In Penn's efforts to clear his father's name, he discovers that Viola was horribly victimized by an offshoot of the KKK in a greater effort to lure a prominent civil rights activist out of hiding, kill him, and ultimately draw Bobby Kennedy to Mississippi in order to be assassinated. Tom's father had a role in saving her, but was there more to their relationship? The assassination plot is fueled by a very wealthy, sadistic man who will stop at nothing to hide his past.

My favorite parts of this book were the rich descriptions of Mississippi and its cold cases. The past crimes that lead to the book's violent conclusion are made all the more terrifying and gripping because it's clear that they are steeped in fact. Reading was an education and reminder of a time in America's all-too-near past when people of color could be killed with impunity and the law enforcement system existed largely to maintain a racial divide.

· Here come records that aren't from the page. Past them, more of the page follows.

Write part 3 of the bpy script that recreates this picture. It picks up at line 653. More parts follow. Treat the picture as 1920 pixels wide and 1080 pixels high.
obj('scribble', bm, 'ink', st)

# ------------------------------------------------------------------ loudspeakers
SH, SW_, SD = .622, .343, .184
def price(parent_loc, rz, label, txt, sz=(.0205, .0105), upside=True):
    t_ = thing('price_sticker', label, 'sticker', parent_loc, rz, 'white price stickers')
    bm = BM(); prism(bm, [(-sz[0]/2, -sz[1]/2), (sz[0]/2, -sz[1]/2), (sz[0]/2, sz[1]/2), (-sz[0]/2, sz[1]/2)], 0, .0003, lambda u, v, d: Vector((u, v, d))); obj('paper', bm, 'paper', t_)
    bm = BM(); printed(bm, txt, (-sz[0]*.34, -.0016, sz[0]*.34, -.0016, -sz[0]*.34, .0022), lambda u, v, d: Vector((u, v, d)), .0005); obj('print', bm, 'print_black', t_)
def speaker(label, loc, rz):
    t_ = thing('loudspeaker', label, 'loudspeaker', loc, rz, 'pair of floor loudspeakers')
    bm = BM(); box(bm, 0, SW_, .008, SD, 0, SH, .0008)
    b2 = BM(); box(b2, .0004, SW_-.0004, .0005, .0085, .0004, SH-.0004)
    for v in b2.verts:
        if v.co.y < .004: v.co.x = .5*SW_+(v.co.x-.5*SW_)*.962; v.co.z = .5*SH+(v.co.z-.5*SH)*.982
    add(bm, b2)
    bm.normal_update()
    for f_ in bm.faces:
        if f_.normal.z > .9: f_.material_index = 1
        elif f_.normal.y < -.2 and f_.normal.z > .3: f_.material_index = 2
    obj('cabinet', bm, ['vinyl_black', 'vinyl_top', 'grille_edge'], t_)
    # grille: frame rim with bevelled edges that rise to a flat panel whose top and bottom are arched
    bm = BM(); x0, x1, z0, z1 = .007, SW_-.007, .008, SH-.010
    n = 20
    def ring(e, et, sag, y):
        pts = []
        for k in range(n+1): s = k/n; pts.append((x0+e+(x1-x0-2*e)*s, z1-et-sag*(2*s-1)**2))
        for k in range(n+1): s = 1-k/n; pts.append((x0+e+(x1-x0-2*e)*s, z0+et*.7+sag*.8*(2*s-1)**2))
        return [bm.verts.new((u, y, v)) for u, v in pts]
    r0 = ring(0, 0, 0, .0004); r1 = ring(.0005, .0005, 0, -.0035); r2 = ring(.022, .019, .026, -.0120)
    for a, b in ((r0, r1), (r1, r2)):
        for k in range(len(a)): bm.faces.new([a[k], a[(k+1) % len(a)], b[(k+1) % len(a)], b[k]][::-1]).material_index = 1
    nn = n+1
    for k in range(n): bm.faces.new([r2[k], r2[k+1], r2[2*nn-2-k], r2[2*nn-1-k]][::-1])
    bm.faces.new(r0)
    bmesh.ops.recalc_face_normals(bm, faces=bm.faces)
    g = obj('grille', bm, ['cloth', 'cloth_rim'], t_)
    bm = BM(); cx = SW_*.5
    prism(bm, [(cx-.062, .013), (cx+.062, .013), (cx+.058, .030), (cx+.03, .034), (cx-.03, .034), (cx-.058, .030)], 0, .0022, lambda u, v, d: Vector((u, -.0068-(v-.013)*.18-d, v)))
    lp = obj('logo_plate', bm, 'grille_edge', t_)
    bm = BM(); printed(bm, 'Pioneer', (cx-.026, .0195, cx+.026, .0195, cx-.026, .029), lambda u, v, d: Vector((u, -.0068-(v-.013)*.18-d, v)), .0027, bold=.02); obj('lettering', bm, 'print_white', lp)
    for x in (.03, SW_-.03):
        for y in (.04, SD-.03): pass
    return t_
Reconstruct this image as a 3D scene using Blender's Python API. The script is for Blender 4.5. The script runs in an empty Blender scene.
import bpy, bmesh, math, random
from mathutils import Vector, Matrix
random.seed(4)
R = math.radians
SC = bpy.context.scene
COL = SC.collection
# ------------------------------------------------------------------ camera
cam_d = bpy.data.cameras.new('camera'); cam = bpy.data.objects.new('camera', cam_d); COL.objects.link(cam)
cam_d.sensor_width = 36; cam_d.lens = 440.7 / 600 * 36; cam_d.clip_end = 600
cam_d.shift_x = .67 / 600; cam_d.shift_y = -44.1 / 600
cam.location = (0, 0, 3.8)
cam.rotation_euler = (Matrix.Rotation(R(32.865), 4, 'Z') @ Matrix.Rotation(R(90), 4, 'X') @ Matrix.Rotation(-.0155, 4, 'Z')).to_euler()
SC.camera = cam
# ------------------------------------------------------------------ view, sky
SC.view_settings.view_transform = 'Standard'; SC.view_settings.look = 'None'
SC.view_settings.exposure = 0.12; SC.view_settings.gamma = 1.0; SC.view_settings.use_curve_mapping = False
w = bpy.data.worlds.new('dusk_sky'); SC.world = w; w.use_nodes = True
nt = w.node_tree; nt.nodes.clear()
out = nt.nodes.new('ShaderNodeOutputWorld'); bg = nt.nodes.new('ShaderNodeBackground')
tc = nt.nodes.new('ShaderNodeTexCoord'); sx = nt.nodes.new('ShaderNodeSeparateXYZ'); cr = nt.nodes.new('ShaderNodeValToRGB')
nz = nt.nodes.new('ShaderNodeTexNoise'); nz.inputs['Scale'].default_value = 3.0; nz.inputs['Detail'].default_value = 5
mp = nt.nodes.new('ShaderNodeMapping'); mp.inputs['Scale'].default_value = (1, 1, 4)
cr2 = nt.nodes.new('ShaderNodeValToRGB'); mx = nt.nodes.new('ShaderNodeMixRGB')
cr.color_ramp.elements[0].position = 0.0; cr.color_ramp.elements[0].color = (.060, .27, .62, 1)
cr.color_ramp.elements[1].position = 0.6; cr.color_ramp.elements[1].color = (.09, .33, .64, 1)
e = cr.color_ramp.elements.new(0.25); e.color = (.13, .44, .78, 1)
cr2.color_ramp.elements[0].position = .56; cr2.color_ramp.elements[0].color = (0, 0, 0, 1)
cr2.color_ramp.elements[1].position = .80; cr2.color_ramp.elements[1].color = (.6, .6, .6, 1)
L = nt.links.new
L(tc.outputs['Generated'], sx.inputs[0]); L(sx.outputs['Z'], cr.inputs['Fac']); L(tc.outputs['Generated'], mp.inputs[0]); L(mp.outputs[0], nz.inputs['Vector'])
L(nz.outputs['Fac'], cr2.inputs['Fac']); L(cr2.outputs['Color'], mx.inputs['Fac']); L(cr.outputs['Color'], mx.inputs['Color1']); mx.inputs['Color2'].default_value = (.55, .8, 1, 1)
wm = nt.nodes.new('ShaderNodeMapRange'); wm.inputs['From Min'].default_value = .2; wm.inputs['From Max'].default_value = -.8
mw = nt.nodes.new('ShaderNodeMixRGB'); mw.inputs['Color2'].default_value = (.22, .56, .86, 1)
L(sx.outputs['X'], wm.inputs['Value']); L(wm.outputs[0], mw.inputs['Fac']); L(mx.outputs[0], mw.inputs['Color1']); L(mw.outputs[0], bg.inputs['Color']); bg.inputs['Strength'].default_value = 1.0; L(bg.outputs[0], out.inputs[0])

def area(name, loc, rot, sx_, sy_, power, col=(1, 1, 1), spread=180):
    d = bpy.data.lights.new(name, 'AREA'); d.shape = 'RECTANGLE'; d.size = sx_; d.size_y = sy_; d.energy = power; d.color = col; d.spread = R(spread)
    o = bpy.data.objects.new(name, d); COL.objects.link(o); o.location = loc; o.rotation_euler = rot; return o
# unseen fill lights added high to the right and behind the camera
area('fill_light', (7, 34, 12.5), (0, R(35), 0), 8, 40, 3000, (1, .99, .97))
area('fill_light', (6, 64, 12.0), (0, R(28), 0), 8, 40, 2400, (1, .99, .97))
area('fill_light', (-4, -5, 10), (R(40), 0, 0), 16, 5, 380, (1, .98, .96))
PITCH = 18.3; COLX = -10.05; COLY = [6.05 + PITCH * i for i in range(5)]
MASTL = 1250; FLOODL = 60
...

It was particularly interesting to read this book at a time when the brutal treatment of African Americans and other people of color by members of law enforcement is again a topic of national discussion. Reading Iles' book, it's clear that America's history of racial suppression at the hands of law enforcement, particularly in the south, was so violent that a few generations of progress would still not be enough to completely change the system or the hearts of all those attracted to it.

For most of this book, I didn't drink anything because there was too much truth to feel comfortable relaxing as I read. I did start the book with a nice Sangria made from Decoy Sauvignon Blanc, raspberries, strawberries, limes, oranges and a bit of Cointreau. Things are sweeter when diverse flavors mix, mingle and blend together.